Soweit der Angeklagte weiters als Unvollständigkeit (Z 5) bzw als Feststellungsmangel (Z 9 lit a) die Unterlassung von Feststellungen über seine angeblich fehlende sexuelle Erregung rügt, läßt er außer acht, daß in dem ihm angelasteten ersten (sowie im zweiten) Deliktsfall des § 207 Abs 1 StGB die beabsichtigte geschlechtliche Erregung (oder Befriedigung) des Täters ebensowenig zur Erfüllung des Tatbestandes erforderlich ist wie im ersten Deliktsfall des § 212 Abs 1 StGB (vgl Leukauf-Steininger Komm3 § 207 RN 12; § 212 RN 21), sodaß sich die Urteilsfeststellungen über den Vorsatz des Täters (§ 5 Abs 1 StGB) auf den Mißbrauch zur Unzucht und die Unmündigkeit bzw Minderjährigkeit des Opfers beschränken konnten. Der Beschwerde (Z 5) zuwider konnte das Erstgericht diese Feststellungen zur subjektiven Tatseite nach Lage des Falles mängelfrei aus den objektiven Umständen ableiten.
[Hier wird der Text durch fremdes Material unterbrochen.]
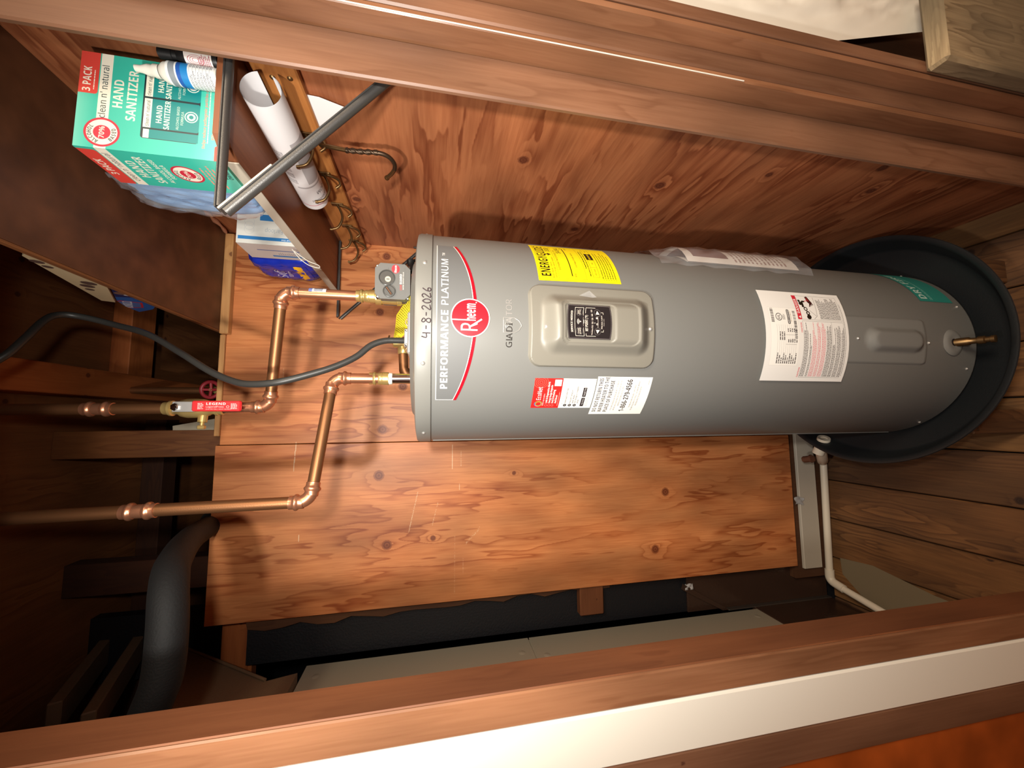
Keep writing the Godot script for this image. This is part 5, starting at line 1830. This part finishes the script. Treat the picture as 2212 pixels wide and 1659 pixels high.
	p = Print.new(260, 300, rgb8(28, 48, 168))
	p.text("Soft", 30, 120, 90, rgb8(226, 228, 240), false, 0, 0.8, 0.0, "Droid Serif", 0.3)
	p.text("EXTRA", 60, 160, 36, rgb8(226, 228, 240), true)
	p.rect(0, 210, 260, 56, rgb8(240, 180, 40))
	st = mb()
	var cc := Vector3(0.345, 1.9375, -0.282)
	grid(st, 8, 8, func(u, v): return pillow_at(cc, Vector3(0.0838, 0.0968, 0.0788), 0.42, 0.004, Vector3(-1.0, lerpf(0.62, -0.70, v), lerpf(-0.62, 0.62, u))))
	obj("bag_print", st, printed(p, 0.25), t)
	# things lying at the edge of the upper shelf
	t = thing("stained_tray", "stained cream cardboard flat sticking out over the edge of the upper shelf", "cardboard", Vector3(0.12, 2.181, 0.08))
	st = mb()
	prism(st, PackedVector2Array([Vector2(0.212, 2.182), Vector2(0.196, 2.200), Vector2(-0.080, 2.278), Vector2(-0.090, 2.2565), Vector2(0.042, 2.182)]), 0.089, 0.094, Transform3D(Basis(Vector3(0, 0, 1), Vector3(0, 1, 0), Vector3(1, 0, 0)), Vector3.ZERO))
	prism(st, PackedVector2Array([Vector2(0.19, 2.182), Vector2(0.19, 2.188), Vector2(0.06, 2.188), Vector2(0.06, 2.182)]), 0.094, 0.25, Transform3D(Basis(Vector3(0, 0, 1), Vector3(0, 1, 0), Vector3(1, 0, 0)), Vector3.ZERO))
	obj("flap", st, mat(rgb8(176, 156, 122), 0.7), t)
	var sm := mat(rgb8(70, 46, 36), 0.8)
	for q in [[0.170, 2.200, 0.010], [0.145, 2.204, 0.008], [0.055, 2.205, 0.013], [0.035, 2.222, 0.012], [0.01, 2.236, 0.008]]:
		st = mb()
		lathe(st, [V(q[2], 0.0), V(q[2] * 0.7, 0.0003), V(0, 0.0003)], at_axis(Vector3(0.0888, q[1], q[0]), Vector3(-1, 0, 0)), 9)
		obj("stain", st, sm, t)
	t = thing("wipes_packet", "blue wipes packet with a red-edged badge at the edge of the upper shelf", "packet", Vector3(0.12, 2.181, -0.06))
	st = mb()
	var wx := Transform3D(Basis(Vector3(0, 0, 1), Vector3(0, 1, 0), Vector3(1, 0, 0)), Vector3.ZERO)
	var wp := PackedVector2Array([Vector2(0.040, 2.1815), Vector2(-0.098, 2.260), Vector2(-0.150, 2.276), Vector2(-0.203, 2.279), Vector2(-0.168, 2.225), Vector2(-0.112, 2.1815)])
	prism(st, wp, 0.096, 0.20, wx)
	obj("packet", st, mat(rgb8(20, 60, 120), 0.3), t)
	p = Print.new(500, 200, rgb8(24, 88, 160))
	p.rect(0, 0, 190, 200, rgb8(20, 40, 90))
	var hx := func(k: float, c: Color):
		p.poly(PackedVector2Array([Vector2(340 - 80 * k, 100 - 20 * k), Vector2(340 - 50 * k, 100 - 62 * k), Vector2(340 + 40 * k, 100 - 66 * k), Vector2(340 + 84 * k, 100 - 10 * k), Vector2(340 + 60 * k, 100 + 52 * k), Vector2(340 - 50 * k, 100 + 50 * k)]), c)
	hx.call(1.0, rgb8(180, 40, 60))
	hx.call(0.84, rgb8(70, 100, 160))
	p.text("CLOROX", 342, 116, 46, rgb8(225, 228, 235), true, 1, 0.8)
	p.circle(120, 120, 26, rgb8(120, 90, 80))
	p.circle(150, 130, 12, rgb8(200, 200, 205))
	st = mb()
	var ix := Geometry2D.triangulate_polygon(wp)
	for k in range(0, ix.size(), 3):
		var ps := []
		var us := []
		for j in 3:
			var q: Vector2 = wp[ix[k + j]]
			ps.append(Vector3(0.0956, q.y, q.x))
			# print axes follow the slope of the packet
			us.append(Vector2((0.02 - q.x) / 0.22, clampf((2.1815 + (0.04 - q.x) * 0.42 - q.y) / 0.075 + 0.6, 0.0, 1.0)))
		tri(st, ps, [Vector3.LEFT, Vector3.LEFT, Vector3.LEFT], us)
	obj("packet_print", st, printed(p, 0.3), t)

# superellipsoid cushions for bags and packs; soft: 0 a box, 1 an ellipsoid
func pillow_at(c: Vector3, h: Vector3, soft: float, wrinkle: float, d: Vector3) -> Vector3:
	var k := lerpf(8.0, 2.0, soft)
	var q := d.abs()
	var s := pow(pow(q.x, k) + pow(q.y, k) + pow(q.z, k), -1.0 / k)
	var p := d * s
	var w := wrinkle * (sin(p.x * 9.0 + p.y * 6.0) * sin(p.y * 8.0 - p.z * 7.0) + 0.5 * sin(p.z * 17.0 + p.x * 11.0))
	return c + p * h + p.normalized() * w

func pillow(st: SurfaceTool, c: Vector3, h: Vector3, soft: float, wrinkle := 0.0):
	for ax in 3:
		for sg in [-1.0, 1.0]:
			grid(st, 14, 14, func(u, v):
				var d := Vector3.ZERO
				d[ax] = sg
				d[(ax + 1) % 3] = tan((u * 2.0 - 1.0) * PI / 4.0)
				d[(ax + 2) % 3] = tan((v * 2.0 - 1.0) * PI / 4.0)
				return pillow_at(c, h, soft, wrinkle, d), sg > 0.0)

# ------------------------------------------------------------------ furnace side
func build_furnace():
	var t := thing("furnace", "tall grey sheet metal furnace cabinet behind the left door jamb", "furnace", Vector3(-1.25, 0.15, -0.05))
	obj("cabinet", bx(-1.49, -1.003, 0.16, 1.86, -0.405, 0.30, 0.002), M.furnace, t)
	obj("upper_panel", bx(-1.004, -1.0, 1.1345, 1.874, -0.412, 0.30, 0.001), M.furnace, t)
	obj("lower_panel", bx(-1.004, -1.0, 0.152, 1.1305, -0.412, 0.30, 0.001), M.furnace, t)
	for q in [[1.175, -0.33], [1.095, -0.30], [0.20, -0.36], [1.83, -0.35]]:
		obj("panel_dimple", mb_lathe([V(0.012, 0), V(0.007, 0.0012), V(0.0, 0.0016)], at_axis(Vector3(-1.0, q[0], q[1]), Vector3(1, 0, 0)), 16), M.furnace, t)
	var d := thing("furnace_plenum", "tan sheet metal duct transition on top of the grey furnace cabinet", "duct", Vector3(-1.2, 1.88, -0.3))
	var st := mb()
	prism(st, PackedVector2Array([Vector2(-0.33, 1.876), Vector2(-0.31, 1.955), Vector2(-0.552, 2.30), Vector2(-0.20, 2.165), Vector2(0.05, 1.93), Vector2(0.05, 1.876)]), -1.42, -0.972, Transform3D(Basis(Vector3(0, 0, 1), Vector3(0, 1, 0), Vector3(1, 0, 0)), Vector3.ZERO))
	obj("transition", st, M.duct_tan, d)
	st = mb()
	tube(st, [Vector3(-0.968, 1.957, -0.31), Vector3(-0.968, 2.302, -0.553)], 0.0045, 8)
	obj("folded_seam", st, M.duct_tan, d)
	# black taped base under the furnace
	var b := thing("duct_box", "black taped plenum box under the grey furnace with shiny seams", "duct", Vector3(-1.25, FLOOR, -0.1))
	obj("box", bx(-1.49, -1.0, FLOOR, 0.150, -0.441, 0.30, 0.003), M.tape, b)
	st = mb()
	bx(-1.002, -0.9975, FLOOR, 0.275, -0.446, -0.425, 0.001, 1, Vector2.ZERO, st)
	obj("corner_tape", st, M.foil_dull, b)
	st = mb()
	prism(st, PackedVector2Array([Vector2(-0.885, 0.470), Vector2(-0.905, 0.478), Vector2(-1.0, 0.300), Vector2(-1.0, 0.27)]), -0.446, -0.430)
	obj("slanted_seam", st, M.tape, b)
	obj("rear_skirt", bx(-1.0, -0.845, FLOOR, 0.45, -0.4545, -0.446, 0.001), M.tape, b)
	obj("tape_patch", mb_patch(Vector3(-0.893, 0.452, -0.43), 0.012), M.foil, b)
	# insulated line
	st = mb()
	tube(st, smooth([Vector3(-0.543, 2.215, -0.50), Vector3(-0.541, 2.182, -0.42), Vector3(-0.523, 2.118, -0.2), Vector3(-0.518, 2.040, 0.0), Vector3(-0.539, 2.001, 0.08), Vector3(-0.607, 1.976, 0.12), Vector3(-0.683, 1.973, 0.13), Vector3(-0.738, 1.988, 0.13), Vector3(-0.85, 2.03, 0.12), Vector3(-1.1, 2.14, 0.10)], 6), 0.0325, 20)
	var ip := obj("insulated_pipe", st, M.foam)
	tag(ip, "thick black foam insulated pipe bending over the plywood towards the furnace", "pipe")
	# ducts and rails in the dark above the furnace
	var du := thing("sloping_duct", "dark sloping sheet metal duct above the furnace in the shadows", "duct", Vector3(-1.3, 2.2, -0.6))
	for q in [[2.62, 0.0], [2.50, 0.06]]:
		st = mb()
		var a := Vector3(-0.96, q[0] + 0.02, -0.80 + q[1])
		var e := Vector3(-1.02, q[0] - 0.16, -0.30 + q[1])
		var dd := (e - a).normalized()
		var n := dd.cross(Vector3.RIGHT).normalized()
		box(st, Transform3D(Basis(Vector3.RIGHT, n, Vector3.RIGHT.cross(n)), (a + e) * 0.5), Vector3(0.08, 0.03, a.distance_to(e)), 0.003, 2)
		obj("duct_rail", st, M.duct_tan, du)

func mb_patch(c: Vector3, s: float) -> SurfaceTool:
	var st := mb()
	grid(st, 6, 6, func(u, v): return c + Vector3((u - 0.5) * s * 2.0, (0.5 - v) * s * 3.0, 0.004 * sin(u * 7.0) * sin(v * 9.0)))
	return st

# ------------------------------------------------------------------ the room in front
func build_room_things():
	# white sheet hanging or leaning outside the right of the opening
	var st := mb()
	var wn := noise(21, 1.0, 2)
	grid(st, 40, 60, func(u, v):
		var y := lerpf(1.45, 0.42, v)
		var x: float = 0.556 + maxf(0.0, 0.70 - y) * 0.30 + u * 0.60
		return Vector3(x, y, 0.4465 + (0.012 * absf(wn.get_noise_2d(x * 9.0, y * 4.0 + x * 5.0)) + 0.005 * wn.get_noise_2d(x * 30.0, y * 12.0)) * smoothstep(0.0, 0.15, u)))
	tag(obj("white_sheet", st, M.white), "crumpled white sheet hanging outside the right edge of the door frame", "sheet")
	var t := thing("timber_post", "weathered grey timber post with a pale cut end outside the door frame", "post", Vector3(0.70, FLOOR, 0.50))
	st = mb()
	bx(0.492, 0.70, FLOOR, 0.500, 0.4795, 0.516, 0.006, 1, Vector2(0.2, 0.7), st)
	obj("timber", st, M.grey_wood, t)
	# the work lamp, and an added fill bulb given the same cord and socket
	var em := mat(Color(1, 0.95, 0.85), 0.4)
	em.emission_enabled = true
	em.emission = Color(1.0, 0.985, 0.95)
	em.emission_energy_multiplier = 4.0
	for q in [[LAMP, "higher and left work lamp bulb hanging on a cord"], [FILL_LAMP, "added fill bulb close behind the camera, built like the work lamp beside it"]]:
		var o: Vector3 = q[0]
		var l := thing("work_and_fill_lamp", q[1], "lamp", o, "hanging work lamps")
		st = mb()
		lathe(st, [V(0, -0.034), V(0.018, -0.030), V(0.030, -0.016), V(0.033, 0.0), V(0.030, 0.014), V(0.020, 0.028), V(0.014, 0.038), V(0.014, 0.042)], Transform3D(Basis(), o), 24)
		obj("bulb", st, em, l)
		st = mb()
		lathe(st, [V(0.0145, 0.040), V(0.019, 0.044), V(0.019, 0.085), V(0.008, 0.10), V(0.004, 0.11), V(0.004, 2.449 - o.y), V(0, 2.449 - o.y)], Transform3D(Basis(), o), 18)
		obj("socket", st, M.rubber, l)
	var c := thing("fill_panel", "added square white fill light panel on the room ceiling behind the camera", "light", Vector3(0.75, 2.44, 1.7))  # body of the added fill panel, no known light of the room
	obj("frame", bx(0.43, 1.07, 2.430, 2.4495, 1.38, 2.02, 0.004), M.white, c)
	var pm := mat(Color(1, 0.95, 0.85), 0.5)
	pm.emission_enabled = true
	pm.emission = Color(1.0, 0.93, 0.82)
	pm.emission_energy_multiplier = 0.8
	obj("diffuser", bx(0.45, 1.05, 2.426, 2.4305, 1.40, 2.00, 0.001), pm, c)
Die Nichtigkeitsbeschwerde des Angeklagten war daher zu verwerfen.

Bei der Strafbemessung wertete das Erstgericht das (idealkonkurrierende) Zusammentreffen zweier strafbarer Handlungen als erschwerend, als mildernd hingegen den bisher ordentlichen Lebenswandel des Angeklagten. Es verhängte über ihn nach §§ 28 Abs 1, 207 Abs 1 StGB fünfzehn Monate Freiheitsstrafe, deren Vollzug unter Bestimmung einer dreijährigen Probezeit bedingt nachgesehen wurde (§ 43 Abs 1 StGB).
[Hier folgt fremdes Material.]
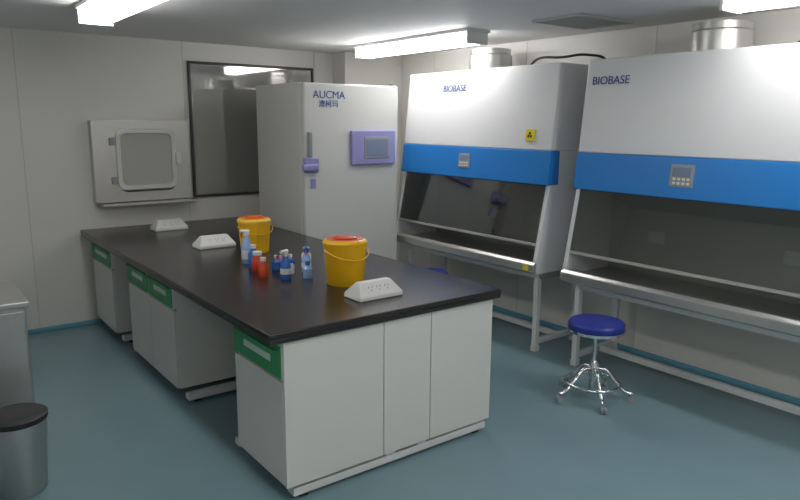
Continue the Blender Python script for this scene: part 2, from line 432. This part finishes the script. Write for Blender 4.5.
# ---------------------------------------------------------------- stools
def stool(x,y,rot=0,sz=.507):
    e=empty('lab_stool',(x,y,0))
    lathe('seat_cushion',e,x,y,[(.155,sz-.05),(.168,sz-.04),(.170,sz-.015),(.160,sz-.002),(.12,sz+.002)],'seat',40)
    lathe('seat_rim',e,x,y,[(.165,sz-.068),(.173,sz-.064),(.173,sz-.046),(.165,sz-.044)],'chrome',40)
    lathe('seat_plate',e,x,y,[(.07,sz-.085),(.10,sz-.066)],'chrome',24)
    lathe('column',e,x,y,[(.013,.20),(.013,sz-.08)],'chrome',16)
    lathe('sleeve',e,x,y,[(.024,.07),(.026,.075),(.026,.235),(.018,.25)],'chrome',20)
    for i in range(5):
        a=rot+i*2*math.pi/5;c,s=math.cos(a),math.sin(a)
        tube('leg_%d'%i,e,[(x+r*c,y+r*s,z) for r,z in((.015,.20),(.07,.195),(.13,.13),(.20,.065),(.235,.055))],.012,'chrome',spline='BEZIER')
        lathe('caster_stem_%d'%i,e,x+.235*c,y+.235*s,[(.008,.035),(.008,.06)],'chrome',12)
        for k in (-1,1):
            wx,wy=x+.235*c-k*.010*s,y+.235*s+k*.010*c
            bm=bmesh.new();bmesh.ops.create_cone(bm,cap_ends=True,segments=20,radius1=.021,radius2=.021,depth=.014)
            bm.transform(Matrix.Translation((wx,wy,.0215))@Matrix.Rotation(a,4,'Z')@Matrix.Rotation(math.pi/2,4,'X'))
            link('caster_%d_%d'%(i,k),bm,'gp',e)
    ring=[(x+.165*math.cos(t*math.pi/18),y+.165*math.sin(t*math.pi/18),.108) for t in range(36)]
    tube('foot_ring',e,ring,.010,'chrome',cyclic=True)
stool(3.385,2.44,.3)
stool(3.42,4.12,.8)

# ---------------------------------------------------------------- left items
e=empty('steel_side_cabinet',(.15,3.95,0))
box('body',e,-.25,.475,3.72,4.25,.06,.78,'steel',.006)
box('top',e,-.27,.49,3.70,4.27,.78,.81,'steel',.006)
boxes('doors',e,[(-.24,.095,3.705,3.72,.09,.76),(.105,.465,3.705,3.72,.09,.76)],'steel')
boxes('handles',e,[(.06,.075,3.68,3.705,.4,.52),(.125,.14,3.68,3.705,.4,.52)],'chrome')
boxes('feet',e,[(-.2,-.16,3.76,3.8,0,.06),(.37,.41,3.76,3.8,0,.06),(-.2,-.16,4.15,4.19,0,.06),(.37,.41,4.15,4.19,0,.06)],'rub')
bx,by=.345,3.36
e=empty('waste_bin',(bx,by,0))
lathe('body',e,bx,by,[(.10,0),(.105,.01),(.128,.35)],'steel',32)
lathe('rim',e,bx,by,[(.130,.345),(.133,.35),(.133,.370),(.123,.375)],'rub',32)
lathe('lid_dish',e,bx,by,[(.122,.373),(.05,.377)],'rub',32)

# ---------------------------------------------------------------- camera
p=math.radians(10.761);y=math.radians(37.256);r=math.radians(.415)
F=Vector((math.sin(y),math.cos(y),0));R=Vector((math.cos(y),-math.sin(y),0));Z=Vector((0,0,1))
fw=F*math.cos(p)-Z*math.sin(p);up=F*math.sin(p)+Z*math.cos(p)
R2=R*math.cos(r)+up*math.sin(r);U2=-R*math.sin(r)+up*math.cos(r)
cam=bpy.data.cameras.new('camera');co=bpy.data.objects.new('camera',cam);scene.collection.objects.link(co)
cam.sensor_width=36;cam.lens=671.37/800*36;cam.clip_start=.05
mt=Matrix((R2,U2,-fw)).transposed().to_4x4();mt.translation=Vector((0,0,1.7));co.matrix_world=mt
scene.camera=co
wd=bpy.data.worlds.new('world');scene.world=wd;wd.use_nodes=True
wd.node_tree.nodes['Background'].inputs[0].default_value=(.5,.55,.6,1);wd.node_tree.nodes['Background'].inputs[1].default_value=.2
Die gegen den Strafausspruch gerichtete Berufung des Angeklagten, mit der er eine Reduzierung des Strafmaßes bzw die Verhängung einer Geldstrafe (§ 37 StGB) anstrebt, ist unbegründet.

Das Schöffengericht hat die Alkoholisierung des Angeklagten, die dieser als weiteren Milderungsgrund ins Treffen führt, zu Recht unbeachtet gelassen, wird doch die dadurch bedingte Herabsetzung der Zurechnungsfähigkeit durch den Vorwurf, daß er sich durch mehrere Gasthausbesuche in Begleitung seiner noch nicht sechsjährigen Tochter in diesen Zustand versetzt hat, aufgewogen (§ 35 StGB).

Daß die Intensität des sexuellen Angriffs relativ geringfügig war, läßt zwar die im unteren Drittel des bis zu fünf Jahren reichenden Strafrahmens ausgemessene Strafe gerechtfertigt erscheinen, bildet jedoch ebensowenig einen besonderen Milderungsgrund wie das behauptete Unterbleiben einer für die Tatbestandsverwirklichung gar nicht erforderlichen geschlechtlichen Erregung oder Befriedigung oder die Prognose, daß die Tat für die Minderjährige ohne Spätfolgen bleiben wird.

Für eine Herabsetzung des Strafmaßes bestand daher kein Anlaß.

Die Kostenentscheidung ist in § 390 a StPO begründet.